In der Tat will man die Arbeitslosenversicherung als Risikoversicherung verkaufen, aber das geht nur durch die Formulierung nicht nach Maßgabe ihres Inhalts. Denn im Kern ist sie noch beides, folgt man der Logik ihres Aufbaus. Sie ist de facto Ansparverischerung und sie erlangt erst danach den Status eines Risikoversicherung. Das mag vielleicht ja auch ganz vernünftig sein, sonst wären die Beiträge vermutlich deutlich höher – irgendwo muss das Geld ja auch wieder herauskommen. Aber deswegen, und gerade deswegen darf man darüber streiten, wie die beste Mischung der beiden Versicherungsformen und -leistungen sein können.

Hierbei darf der Gesetzgeber nicht allein den Weg der simpelsten Errechnung gehen. Er hat da zu berücksichtigen, dass das Ignorieren von Ansparleistungen über den Versicherungsbeitrag von vielen als ungerecht empfunden wird. Und er hat zu berücksichtigen, dass es andererseits eben niemanden (nehme ich mal an) etwas ausmacht, dass er, so er durcharbeiten kann und darf, keinen Pfenning zurückbekommt.

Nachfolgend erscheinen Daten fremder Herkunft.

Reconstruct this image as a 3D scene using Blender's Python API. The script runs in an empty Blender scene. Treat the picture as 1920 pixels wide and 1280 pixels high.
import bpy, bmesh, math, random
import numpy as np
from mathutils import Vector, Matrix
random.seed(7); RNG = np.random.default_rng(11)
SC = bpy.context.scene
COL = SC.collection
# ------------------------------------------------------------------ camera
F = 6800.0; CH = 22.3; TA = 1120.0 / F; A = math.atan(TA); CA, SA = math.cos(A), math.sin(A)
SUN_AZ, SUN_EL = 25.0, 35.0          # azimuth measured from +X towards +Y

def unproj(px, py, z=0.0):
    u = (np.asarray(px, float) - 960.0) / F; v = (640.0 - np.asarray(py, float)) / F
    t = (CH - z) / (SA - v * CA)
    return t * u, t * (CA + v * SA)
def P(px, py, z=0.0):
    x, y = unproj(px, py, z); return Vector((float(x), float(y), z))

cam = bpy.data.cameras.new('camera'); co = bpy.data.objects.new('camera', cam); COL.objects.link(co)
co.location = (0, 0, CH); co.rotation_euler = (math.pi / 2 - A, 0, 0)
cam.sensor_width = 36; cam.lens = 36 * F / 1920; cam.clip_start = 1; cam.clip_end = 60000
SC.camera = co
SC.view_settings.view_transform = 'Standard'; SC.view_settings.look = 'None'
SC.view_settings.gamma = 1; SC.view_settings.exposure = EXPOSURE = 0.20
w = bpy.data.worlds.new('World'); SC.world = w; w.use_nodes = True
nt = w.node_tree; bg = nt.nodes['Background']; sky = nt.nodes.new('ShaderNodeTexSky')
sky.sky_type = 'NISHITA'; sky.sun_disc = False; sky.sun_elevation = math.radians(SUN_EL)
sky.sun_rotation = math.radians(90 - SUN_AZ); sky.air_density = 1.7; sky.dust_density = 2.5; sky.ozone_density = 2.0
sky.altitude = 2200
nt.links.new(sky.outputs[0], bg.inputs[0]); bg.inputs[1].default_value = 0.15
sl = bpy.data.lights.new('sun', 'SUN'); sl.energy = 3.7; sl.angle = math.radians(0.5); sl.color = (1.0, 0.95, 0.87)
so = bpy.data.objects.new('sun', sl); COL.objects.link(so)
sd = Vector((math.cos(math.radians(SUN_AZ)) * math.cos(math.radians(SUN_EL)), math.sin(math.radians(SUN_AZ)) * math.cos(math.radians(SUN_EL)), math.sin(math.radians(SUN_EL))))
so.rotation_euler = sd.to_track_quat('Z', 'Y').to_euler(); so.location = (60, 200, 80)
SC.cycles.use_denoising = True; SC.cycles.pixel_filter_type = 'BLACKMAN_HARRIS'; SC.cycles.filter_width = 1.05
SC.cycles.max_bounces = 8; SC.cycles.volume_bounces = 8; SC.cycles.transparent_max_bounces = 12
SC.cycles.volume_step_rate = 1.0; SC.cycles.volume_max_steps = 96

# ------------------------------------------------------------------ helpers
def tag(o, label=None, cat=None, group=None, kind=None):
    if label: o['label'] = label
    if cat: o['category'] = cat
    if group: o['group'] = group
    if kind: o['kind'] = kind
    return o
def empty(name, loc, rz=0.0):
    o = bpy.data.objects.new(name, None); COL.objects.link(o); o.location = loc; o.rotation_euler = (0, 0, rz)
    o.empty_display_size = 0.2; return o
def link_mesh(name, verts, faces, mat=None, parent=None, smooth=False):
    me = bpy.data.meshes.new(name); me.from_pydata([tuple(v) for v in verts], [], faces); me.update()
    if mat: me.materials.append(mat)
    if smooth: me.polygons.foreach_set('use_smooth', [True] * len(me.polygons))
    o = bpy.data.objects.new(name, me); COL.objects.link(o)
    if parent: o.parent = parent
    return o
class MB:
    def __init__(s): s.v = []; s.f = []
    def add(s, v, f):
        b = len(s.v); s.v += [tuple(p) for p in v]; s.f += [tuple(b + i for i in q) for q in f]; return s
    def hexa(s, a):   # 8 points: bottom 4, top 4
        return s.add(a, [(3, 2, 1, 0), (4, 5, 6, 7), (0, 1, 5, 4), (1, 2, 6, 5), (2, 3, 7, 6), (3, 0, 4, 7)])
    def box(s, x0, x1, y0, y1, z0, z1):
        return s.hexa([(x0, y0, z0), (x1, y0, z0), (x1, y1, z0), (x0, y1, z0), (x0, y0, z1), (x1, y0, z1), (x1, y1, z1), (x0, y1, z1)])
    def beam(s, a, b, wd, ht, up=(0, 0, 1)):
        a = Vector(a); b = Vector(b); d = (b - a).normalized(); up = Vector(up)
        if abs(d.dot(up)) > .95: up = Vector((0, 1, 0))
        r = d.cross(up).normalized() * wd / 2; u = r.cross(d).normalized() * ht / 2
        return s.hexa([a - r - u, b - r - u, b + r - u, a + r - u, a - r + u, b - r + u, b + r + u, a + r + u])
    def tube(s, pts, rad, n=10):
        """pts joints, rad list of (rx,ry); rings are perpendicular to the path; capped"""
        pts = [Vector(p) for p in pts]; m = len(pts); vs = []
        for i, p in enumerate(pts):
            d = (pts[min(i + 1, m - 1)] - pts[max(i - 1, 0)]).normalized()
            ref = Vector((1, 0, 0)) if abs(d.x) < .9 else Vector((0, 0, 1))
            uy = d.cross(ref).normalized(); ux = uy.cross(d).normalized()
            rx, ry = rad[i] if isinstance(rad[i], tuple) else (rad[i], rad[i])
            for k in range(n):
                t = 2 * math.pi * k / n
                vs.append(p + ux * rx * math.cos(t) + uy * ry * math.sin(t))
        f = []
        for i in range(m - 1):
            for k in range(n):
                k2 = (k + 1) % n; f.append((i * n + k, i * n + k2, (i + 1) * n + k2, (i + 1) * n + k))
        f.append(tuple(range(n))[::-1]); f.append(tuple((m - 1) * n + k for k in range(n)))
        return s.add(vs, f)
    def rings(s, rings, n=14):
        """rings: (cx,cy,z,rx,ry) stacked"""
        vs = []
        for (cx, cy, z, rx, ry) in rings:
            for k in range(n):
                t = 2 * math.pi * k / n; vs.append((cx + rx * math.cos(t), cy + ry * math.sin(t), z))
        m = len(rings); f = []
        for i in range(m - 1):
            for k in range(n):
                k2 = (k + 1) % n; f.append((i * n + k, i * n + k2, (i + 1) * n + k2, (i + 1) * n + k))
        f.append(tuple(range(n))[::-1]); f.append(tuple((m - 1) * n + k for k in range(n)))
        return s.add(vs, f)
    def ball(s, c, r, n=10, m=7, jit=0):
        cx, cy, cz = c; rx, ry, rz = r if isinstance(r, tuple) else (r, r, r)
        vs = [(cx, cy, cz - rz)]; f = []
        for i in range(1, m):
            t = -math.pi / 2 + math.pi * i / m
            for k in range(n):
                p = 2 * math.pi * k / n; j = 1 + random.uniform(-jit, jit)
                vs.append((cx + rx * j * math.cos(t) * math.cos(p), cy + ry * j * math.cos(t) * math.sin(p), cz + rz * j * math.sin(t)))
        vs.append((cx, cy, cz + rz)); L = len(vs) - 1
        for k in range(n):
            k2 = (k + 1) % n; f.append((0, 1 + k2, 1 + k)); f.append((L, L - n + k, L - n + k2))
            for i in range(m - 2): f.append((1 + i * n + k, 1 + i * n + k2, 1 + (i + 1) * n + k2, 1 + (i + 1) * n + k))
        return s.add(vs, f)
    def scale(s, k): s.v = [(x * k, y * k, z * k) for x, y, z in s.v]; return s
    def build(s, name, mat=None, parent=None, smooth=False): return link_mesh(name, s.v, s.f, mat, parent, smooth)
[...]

Das nennt sich dann die solidarische Komponente dieser Einrichtung des Arbeitslosengeldes. Diese Leistung der Beitragszahler ebenso zu vernachlässigen, führte dahin, will man es konsequent denken, dass man die Arbeitslosenversicherung am besten privatisiert, Wettbewerb schafft. Dann müssen diejenigen, die in Bereichen mit größerem Arbeitslosigkeitssrisiko eben tiefer in die Tasche greifen und andere erhalten bessere Konditionen. Bei Krankenkassen plant man ja ähnliches oder macht es sogar schon. Dahin geht es doch, wenn ich mich nicht täusche.

Erst entmündigen, dann in “Eigen”verantwortung entlassen und schließlich das Risiko aus- und verteilen. Und wenn und aber, ohne Einspruchsmöglichkeit. Dass die CDU das gerne so will, obwohl es dem Ganzen Schaden zufügen würde, erwartet man ja, dass aber auch SPD und GRÜNE zum Ende nichts anderes machen, selbst falls sie es noch wollten, ist traurig. Die FDP will mehr als sie kann und kann weniger als sie denkt.